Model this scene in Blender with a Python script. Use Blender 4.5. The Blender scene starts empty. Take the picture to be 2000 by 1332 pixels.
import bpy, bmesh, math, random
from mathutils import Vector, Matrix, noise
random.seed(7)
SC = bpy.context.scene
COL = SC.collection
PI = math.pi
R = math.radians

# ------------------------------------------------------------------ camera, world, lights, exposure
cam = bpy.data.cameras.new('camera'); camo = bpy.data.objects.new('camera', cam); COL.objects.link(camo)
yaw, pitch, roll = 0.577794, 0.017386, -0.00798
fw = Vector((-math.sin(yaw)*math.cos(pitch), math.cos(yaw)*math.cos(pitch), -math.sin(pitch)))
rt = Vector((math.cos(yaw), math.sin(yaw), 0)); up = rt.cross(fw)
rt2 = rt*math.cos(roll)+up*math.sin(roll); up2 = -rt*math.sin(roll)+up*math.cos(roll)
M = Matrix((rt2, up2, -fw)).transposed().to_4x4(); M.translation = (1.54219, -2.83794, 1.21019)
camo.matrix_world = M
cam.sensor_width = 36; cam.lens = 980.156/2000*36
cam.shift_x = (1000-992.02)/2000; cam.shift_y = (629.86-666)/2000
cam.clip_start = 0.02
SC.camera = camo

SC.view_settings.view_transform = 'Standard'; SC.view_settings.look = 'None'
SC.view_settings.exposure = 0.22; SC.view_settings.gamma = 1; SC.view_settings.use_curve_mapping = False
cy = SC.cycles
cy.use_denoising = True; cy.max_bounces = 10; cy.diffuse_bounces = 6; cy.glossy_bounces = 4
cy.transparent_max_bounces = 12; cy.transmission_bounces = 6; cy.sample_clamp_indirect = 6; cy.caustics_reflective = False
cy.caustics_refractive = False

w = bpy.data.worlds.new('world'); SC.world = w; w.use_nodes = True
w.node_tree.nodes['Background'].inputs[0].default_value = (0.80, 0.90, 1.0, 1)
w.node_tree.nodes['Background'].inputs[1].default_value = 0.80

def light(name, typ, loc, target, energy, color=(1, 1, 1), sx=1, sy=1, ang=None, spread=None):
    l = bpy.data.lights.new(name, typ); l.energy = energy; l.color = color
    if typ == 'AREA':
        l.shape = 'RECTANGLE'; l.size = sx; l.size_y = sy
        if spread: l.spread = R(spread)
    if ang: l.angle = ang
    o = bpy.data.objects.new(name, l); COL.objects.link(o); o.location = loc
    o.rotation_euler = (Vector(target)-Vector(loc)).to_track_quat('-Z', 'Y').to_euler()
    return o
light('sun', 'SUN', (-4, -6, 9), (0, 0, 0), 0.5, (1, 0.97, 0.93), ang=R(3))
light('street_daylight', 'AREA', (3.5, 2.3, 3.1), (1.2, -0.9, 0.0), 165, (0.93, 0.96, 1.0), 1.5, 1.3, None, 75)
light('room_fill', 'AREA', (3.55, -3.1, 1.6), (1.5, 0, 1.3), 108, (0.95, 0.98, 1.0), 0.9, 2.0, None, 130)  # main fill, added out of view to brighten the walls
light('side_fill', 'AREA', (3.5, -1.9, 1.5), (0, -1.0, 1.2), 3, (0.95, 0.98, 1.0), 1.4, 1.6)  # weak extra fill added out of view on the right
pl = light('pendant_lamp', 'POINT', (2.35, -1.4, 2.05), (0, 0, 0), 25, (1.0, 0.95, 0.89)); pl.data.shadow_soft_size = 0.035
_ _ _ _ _
## EXERCISE AIM
Return exactly, please, the lines of the material from the first one down to and including the line where "R = math.radians" appears.

## RESULT BELOW
Model this scene in Blender with a Python script. Use Blender 4.5. The Blender scene starts empty. Take the picture to be 2000 by 1332 pixels.
import bpy, bmesh, math, random
from mathutils import Vector, Matrix, noise
random.seed(7)
SC = bpy.context.scene
COL = SC.collection
PI = math.pi
R = math.radians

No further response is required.